POLTERGEIST (2015)
Reviewed by Jerry Saravia
A nice family buys a foreclosed home in the middle of a seemingly sparsely-populated neighborhood. Weird noises occur, a bunch of ugly clown dolls are found in a closet from the previous owners, plasma TV goes wild with static noises that only the youngest of the clan understands, etc. Heard of this before? No, this is not an episode of the reality show "Fixer Upper." This is the latest unsolicited remake of a movie that worked just fine the first time around. Sam Raimi produced this "Poltergeist" remake, but why? Oh, why ask why? Money, of course, profiting from and exploiting a classic haunted house movie that was the brain child of Steven Spielberg and director Tobe Hooper. Neither should have allowed this mediocre movie to be made, but there is money to be made from revisiting 80's classics.Something is amiss from the beginning, and I do not mean the creaking floors of this new house. This 2015 Poltergeist aims to get to the thrills and chills as remotely soon as possible. The Bowen family is depicted as a "nice" suburban family, with the youngest daughter mimicking everything her oldest teen cell-phone-obsessed sister says, and a young brother who is afraid of everything. Papa and Mama Bowen (Sam Rockwell, Rosemarie DeWitt) are unemployed or at least Dada is, having been recently laid off. Mama Bowen is a published writer and we assume she is the breadwinner though both would've been denied a loan for a foreclosed home for sure, especially since she hasn't written in a while. Of course, I do not look for logic in a haunted house movie where a reality show star (Jared Harris) pulls information out of thin air, after havoc ensues in the new home that he's invited to investigate, that the cemetery may have been moved to allow contractors to break ground and build these homes yet someone left behind the dead bodies underground!

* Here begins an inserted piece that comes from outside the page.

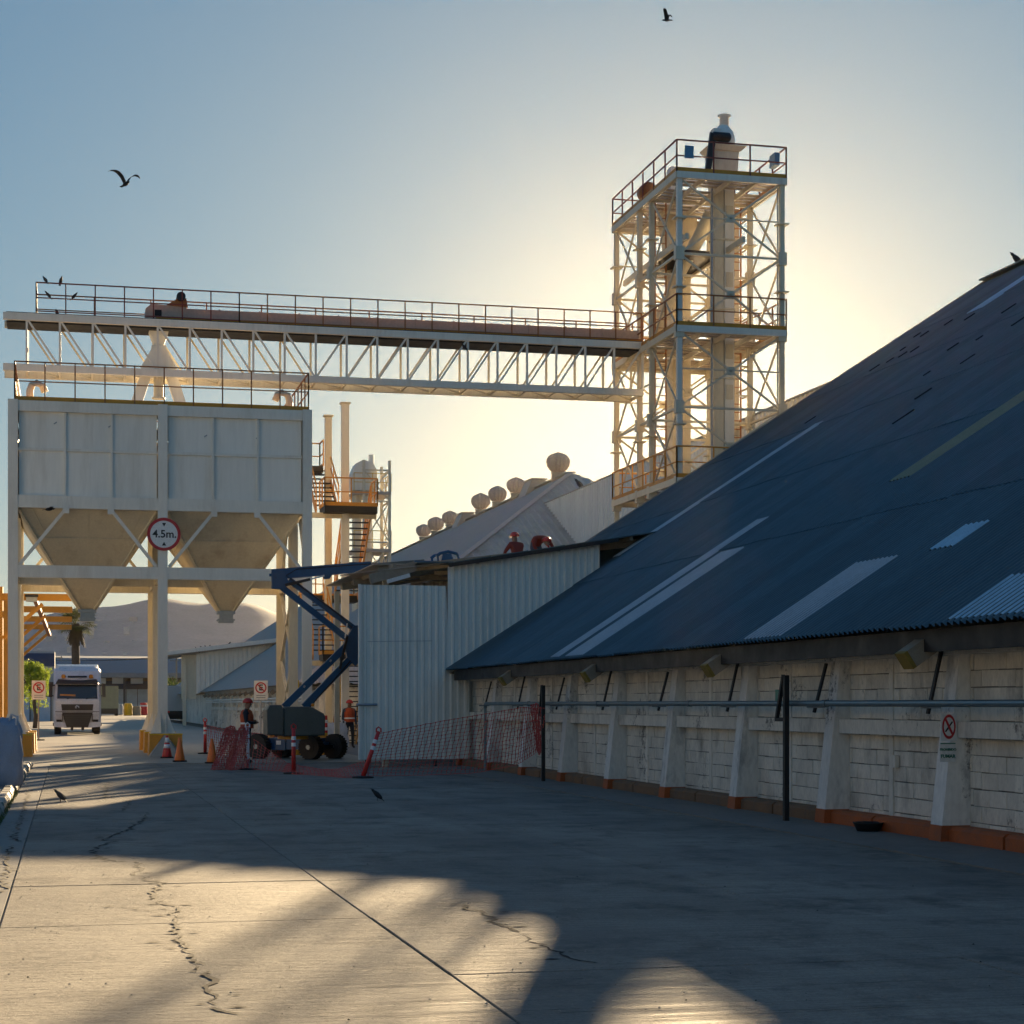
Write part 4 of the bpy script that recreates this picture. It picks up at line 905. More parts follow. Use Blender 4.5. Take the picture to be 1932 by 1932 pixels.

That piece of dialogue brought a chill to the bone in 1982 with the Freeling Family but in 2015, like everything else in this ADD movie, everything is pulled of thin air only to remind one of the much superior 1982 film.
One slight whiff of inspiration in this movie is using a drone to travel through the portal where the poor little girl is held hostage by the ghosts, thus enabling the family to actually see this portal on video. Other than that, "Poltergeist" goes through the motions of a mechanical horror film and gives us precious little time to get to know the Bowens. It is a serviceable entry in the horror remake canon but it needed more than a fixer upper. The movie, like the house, should have had a sign that read: NOT FOR SALE!